--- begin ---

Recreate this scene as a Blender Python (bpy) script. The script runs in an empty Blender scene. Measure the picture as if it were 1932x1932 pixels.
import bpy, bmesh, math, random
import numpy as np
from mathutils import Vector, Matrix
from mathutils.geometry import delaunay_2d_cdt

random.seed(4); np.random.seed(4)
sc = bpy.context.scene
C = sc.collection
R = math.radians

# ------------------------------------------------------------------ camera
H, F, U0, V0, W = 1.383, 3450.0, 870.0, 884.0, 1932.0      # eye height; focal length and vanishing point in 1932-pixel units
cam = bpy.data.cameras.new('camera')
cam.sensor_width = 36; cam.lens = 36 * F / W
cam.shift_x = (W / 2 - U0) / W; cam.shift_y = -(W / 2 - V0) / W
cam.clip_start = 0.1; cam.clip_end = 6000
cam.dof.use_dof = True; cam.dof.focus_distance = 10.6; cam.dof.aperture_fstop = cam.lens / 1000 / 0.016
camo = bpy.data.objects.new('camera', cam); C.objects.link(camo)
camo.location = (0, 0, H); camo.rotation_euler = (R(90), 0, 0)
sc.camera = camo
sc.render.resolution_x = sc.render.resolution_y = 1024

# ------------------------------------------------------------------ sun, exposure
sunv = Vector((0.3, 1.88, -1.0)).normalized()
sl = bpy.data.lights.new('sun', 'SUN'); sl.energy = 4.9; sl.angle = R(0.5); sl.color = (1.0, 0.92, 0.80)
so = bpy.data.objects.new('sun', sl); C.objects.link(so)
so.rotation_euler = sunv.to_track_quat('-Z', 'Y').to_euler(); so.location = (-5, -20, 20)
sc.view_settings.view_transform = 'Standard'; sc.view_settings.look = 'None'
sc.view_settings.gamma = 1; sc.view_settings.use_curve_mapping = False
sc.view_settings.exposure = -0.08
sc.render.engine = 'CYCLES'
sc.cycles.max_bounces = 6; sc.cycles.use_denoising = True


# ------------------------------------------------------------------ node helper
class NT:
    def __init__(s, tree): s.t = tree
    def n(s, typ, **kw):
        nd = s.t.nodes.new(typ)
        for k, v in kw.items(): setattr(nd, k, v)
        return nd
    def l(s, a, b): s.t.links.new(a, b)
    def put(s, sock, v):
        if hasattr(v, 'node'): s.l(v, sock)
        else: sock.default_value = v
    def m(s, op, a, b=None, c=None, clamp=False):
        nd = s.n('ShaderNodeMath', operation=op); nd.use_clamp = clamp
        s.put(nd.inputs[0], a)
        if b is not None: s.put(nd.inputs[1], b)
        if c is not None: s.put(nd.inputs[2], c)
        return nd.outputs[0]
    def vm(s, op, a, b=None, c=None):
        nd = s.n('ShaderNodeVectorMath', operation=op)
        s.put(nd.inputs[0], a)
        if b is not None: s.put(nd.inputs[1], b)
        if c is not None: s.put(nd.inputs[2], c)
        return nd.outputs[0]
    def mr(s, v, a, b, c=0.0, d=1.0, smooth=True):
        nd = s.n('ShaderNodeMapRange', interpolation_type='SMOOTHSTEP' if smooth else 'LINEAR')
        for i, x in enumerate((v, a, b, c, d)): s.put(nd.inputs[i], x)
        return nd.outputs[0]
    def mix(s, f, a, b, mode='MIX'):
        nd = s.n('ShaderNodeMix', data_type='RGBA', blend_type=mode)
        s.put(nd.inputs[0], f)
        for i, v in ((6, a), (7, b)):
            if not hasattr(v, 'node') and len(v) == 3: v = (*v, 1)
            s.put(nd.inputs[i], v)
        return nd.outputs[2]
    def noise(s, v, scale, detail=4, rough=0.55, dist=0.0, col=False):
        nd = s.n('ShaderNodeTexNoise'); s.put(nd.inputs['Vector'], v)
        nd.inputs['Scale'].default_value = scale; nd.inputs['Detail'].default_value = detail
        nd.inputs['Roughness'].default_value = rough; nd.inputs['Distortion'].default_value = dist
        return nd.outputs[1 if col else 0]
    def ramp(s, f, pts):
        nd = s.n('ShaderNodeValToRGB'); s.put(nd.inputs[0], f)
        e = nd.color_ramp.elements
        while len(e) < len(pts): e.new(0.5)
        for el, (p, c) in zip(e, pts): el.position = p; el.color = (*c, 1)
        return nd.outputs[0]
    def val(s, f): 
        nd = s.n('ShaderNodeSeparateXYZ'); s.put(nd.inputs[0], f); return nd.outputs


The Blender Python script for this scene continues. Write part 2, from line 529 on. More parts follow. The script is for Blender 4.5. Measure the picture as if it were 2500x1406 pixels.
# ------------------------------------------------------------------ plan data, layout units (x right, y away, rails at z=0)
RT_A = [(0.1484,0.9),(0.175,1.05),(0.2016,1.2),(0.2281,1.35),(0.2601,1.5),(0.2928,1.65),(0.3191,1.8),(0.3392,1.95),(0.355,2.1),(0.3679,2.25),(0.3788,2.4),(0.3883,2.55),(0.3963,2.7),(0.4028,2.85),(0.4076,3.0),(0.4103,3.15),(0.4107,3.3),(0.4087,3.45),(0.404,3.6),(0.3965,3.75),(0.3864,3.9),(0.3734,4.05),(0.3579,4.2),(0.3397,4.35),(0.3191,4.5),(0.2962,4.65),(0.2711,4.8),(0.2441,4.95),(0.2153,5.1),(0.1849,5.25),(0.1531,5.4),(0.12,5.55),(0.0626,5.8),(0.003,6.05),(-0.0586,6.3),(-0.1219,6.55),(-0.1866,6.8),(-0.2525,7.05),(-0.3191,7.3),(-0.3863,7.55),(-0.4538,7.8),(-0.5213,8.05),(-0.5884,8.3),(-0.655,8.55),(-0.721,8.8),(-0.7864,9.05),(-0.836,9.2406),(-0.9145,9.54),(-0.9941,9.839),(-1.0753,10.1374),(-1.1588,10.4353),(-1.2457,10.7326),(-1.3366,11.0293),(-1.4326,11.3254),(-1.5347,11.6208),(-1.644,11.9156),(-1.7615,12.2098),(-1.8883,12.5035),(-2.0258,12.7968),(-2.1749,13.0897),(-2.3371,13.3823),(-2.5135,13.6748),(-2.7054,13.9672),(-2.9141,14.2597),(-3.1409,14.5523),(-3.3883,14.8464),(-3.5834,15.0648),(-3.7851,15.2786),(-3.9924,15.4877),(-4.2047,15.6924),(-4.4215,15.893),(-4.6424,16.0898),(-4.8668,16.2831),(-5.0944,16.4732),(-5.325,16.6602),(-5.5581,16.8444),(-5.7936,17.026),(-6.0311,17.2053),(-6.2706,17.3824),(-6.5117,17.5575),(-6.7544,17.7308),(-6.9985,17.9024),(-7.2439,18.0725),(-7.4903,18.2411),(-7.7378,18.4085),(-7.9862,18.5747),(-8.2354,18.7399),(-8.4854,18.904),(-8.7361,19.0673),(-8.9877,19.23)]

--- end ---

TASK = Write out all the records above again, exactly as they stand.

ANSWER TO THIS EXERCISE =
Recreate this scene as a Blender Python (bpy) script. The script runs in an empty Blender scene. Measure the picture as if it were 1932x1932 pixels.
import bpy, bmesh, math, random
import numpy as np
from mathutils import Vector, Matrix
from mathutils.geometry import delaunay_2d_cdt

random.seed(4); np.random.seed(4)
sc = bpy.context.scene
C = sc.collection
R = math.radians

# ------------------------------------------------------------------ camera
H, F, U0, V0, W = 1.383, 3450.0, 870.0, 884.0, 1932.0      # eye height; focal length and vanishing point in 1932-pixel units
cam = bpy.data.cameras.new('camera')
cam.sensor_width = 36; cam.lens = 36 * F / W
cam.shift_x = (W / 2 - U0) / W; cam.shift_y = -(W / 2 - V0) / W
cam.clip_start = 0.1; cam.clip_end = 6000
cam.dof.use_dof = True; cam.dof.focus_distance = 10.6; cam.dof.aperture_fstop = cam.lens / 1000 / 0.016
camo = bpy.data.objects.new('camera', cam); C.objects.link(camo)
camo.location = (0, 0, H); camo.rotation_euler = (R(90), 0, 0)
sc.camera = camo
sc.render.resolution_x = sc.render.resolution_y = 1024

# ------------------------------------------------------------------ sun, exposure
sunv = Vector((0.3, 1.88, -1.0)).normalized()
sl = bpy.data.lights.new('sun', 'SUN'); sl.energy = 4.9; sl.angle = R(0.5); sl.color = (1.0, 0.92, 0.80)
so = bpy.data.objects.new('sun', sl); C.objects.link(so)
so.rotation_euler = sunv.to_track_quat('-Z', 'Y').to_euler(); so.location = (-5, -20, 20)
sc.view_settings.view_transform = 'Standard'; sc.view_settings.look = 'None'
sc.view_settings.gamma = 1; sc.view_settings.use_curve_mapping = False
sc.view_settings.exposure = -0.08
sc.render.engine = 'CYCLES'
sc.cycles.max_bounces = 6; sc.cycles.use_denoising = True


# ------------------------------------------------------------------ node helper
class NT:
    def __init__(s, tree): s.t = tree
    def n(s, typ, **kw):
        nd = s.t.nodes.new(typ)
        for k, v in kw.items(): setattr(nd, k, v)
        return nd
    def l(s, a, b): s.t.links.new(a, b)
    def put(s, sock, v):
        if hasattr(v, 'node'): s.l(v, sock)
        else: sock.default_value = v
    def m(s, op, a, b=None, c=None, clamp=False):
        nd = s.n('ShaderNodeMath', operation=op); nd.use_clamp = clamp
        s.put(nd.inputs[0], a)
        if b is not None: s.put(nd.inputs[1], b)
        if c is not None: s.put(nd.inputs[2], c)
        return nd.outputs[0]
    def vm(s, op, a, b=None, c=None):
        nd = s.n('ShaderNodeVectorMath', operation=op)
        s.put(nd.inputs[0], a)
        if b is not None: s.put(nd.inputs[1], b)
        if c is not None: s.put(nd.inputs[2], c)
        return nd.outputs[0]
    def mr(s, v, a, b, c=0.0, d=1.0, smooth=True):
        nd = s.n('ShaderNodeMapRange', interpolation_type='SMOOTHSTEP' if smooth else 'LINEAR')
        for i, x in enumerate((v, a, b, c, d)): s.put(nd.inputs[i], x)
        return nd.outputs[0]
    def mix(s, f, a, b, mode='MIX'):
        nd = s.n('ShaderNodeMix', data_type='RGBA', blend_type=mode)
        s.put(nd.inputs[0], f)
        for i, v in ((6, a), (7, b)):
            if not hasattr(v, 'node') and len(v) == 3: v = (*v, 1)
            s.put(nd.inputs[i], v)
        return nd.outputs[2]
    def noise(s, v, scale, detail=4, rough=0.55, dist=0.0, col=False):
        nd = s.n('ShaderNodeTexNoise'); s.put(nd.inputs['Vector'], v)
        nd.inputs['Scale'].default_value = scale; nd.inputs['Detail'].default_value = detail
        nd.inputs['Roughness'].default_value = rough; nd.inputs['Distortion'].default_value = dist
        return nd.outputs[1 if col else 0]
    def ramp(s, f, pts):
        nd = s.n('ShaderNodeValToRGB'); s.put(nd.inputs[0], f)
        e = nd.color_ramp.elements
        while len(e) < len(pts): e.new(0.5)
        for el, (p, c) in zip(e, pts): el.position = p; el.color = (*c, 1)
        return nd.outputs[0]
    def val(s, f): 
        nd = s.n('ShaderNodeSeparateXYZ'); s.put(nd.inputs[0], f); return nd.outputs


The Blender Python script for this scene continues. Write part 2, from line 529 on. More parts follow. The script is for Blender 4.5. Measure the picture as if it were 2500x1406 pixels.
# ------------------------------------------------------------------ plan data, layout units (x right, y away, rails at z=0)
RT_A = [(0.1484,0.9),(0.175,1.05),(0.2016,1.2),(0.2281,1.35),(0.2601,1.5),(0.2928,1.65),(0.3191,1.8),(0.3392,1.95),(0.355,2.1),(0.3679,2.25),(0.3788,2.4),(0.3883,2.55),(0.3963,2.7),(0.4028,2.85),(0.4076,3.0),(0.4103,3.15),(0.4107,3.3),(0.4087,3.45),(0.404,3.6),(0.3965,3.75),(0.3864,3.9),(0.3734,4.05),(0.3579,4.2),(0.3397,4.35),(0.3191,4.5),(0.2962,4.65),(0.2711,4.8),(0.2441,4.95),(0.2153,5.1),(0.1849,5.25),(0.1531,5.4),(0.12,5.55),(0.0626,5.8),(0.003,6.05),(-0.0586,6.3),(-0.1219,6.55),(-0.1866,6.8),(-0.2525,7.05),(-0.3191,7.3),(-0.3863,7.55),(-0.4538,7.8),(-0.5213,8.05),(-0.5884,8.3),(-0.655,8.55),(-0.721,8.8),(-0.7864,9.05),(-0.836,9.2406),(-0.9145,9.54),(-0.9941,9.839),(-1.0753,10.1374),(-1.1588,10.4353),(-1.2457,10.7326),(-1.3366,11.0293),(-1.4326,11.3254),(-1.5347,11.6208),(-1.644,11.9156),(-1.7615,12.2098),(-1.8883,12.5035),(-2.0258,12.7968),(-2.1749,13.0897),(-2.3371,13.3823),(-2.5135,13.6748),(-2.7054,13.9672),(-2.9141,14.2597),(-3.1409,14.5523),(-3.3883,14.8464),(-3.5834,15.0648),(-3.7851,15.2786),(-3.9924,15.4877),(-4.2047,15.6924),(-4.4215,15.893),(-4.6424,16.0898),(-4.8668,16.2831),(-5.0944,16.4732),(-5.325,16.6602),(-5.5581,16.8444),(-5.7936,17.026),(-6.0311,17.2053),(-6.2706,17.3824),(-6.5117,17.5575),(-6.7544,17.7308),(-6.9985,17.9024),(-7.2439,18.0725),(-7.4903,18.2411),(-7.7378,18.4085),(-7.9862,18.5747),(-8.2354,18.7399),(-8.4854,18.904),(-8.7361,19.0673),(-8.9877,19.23)]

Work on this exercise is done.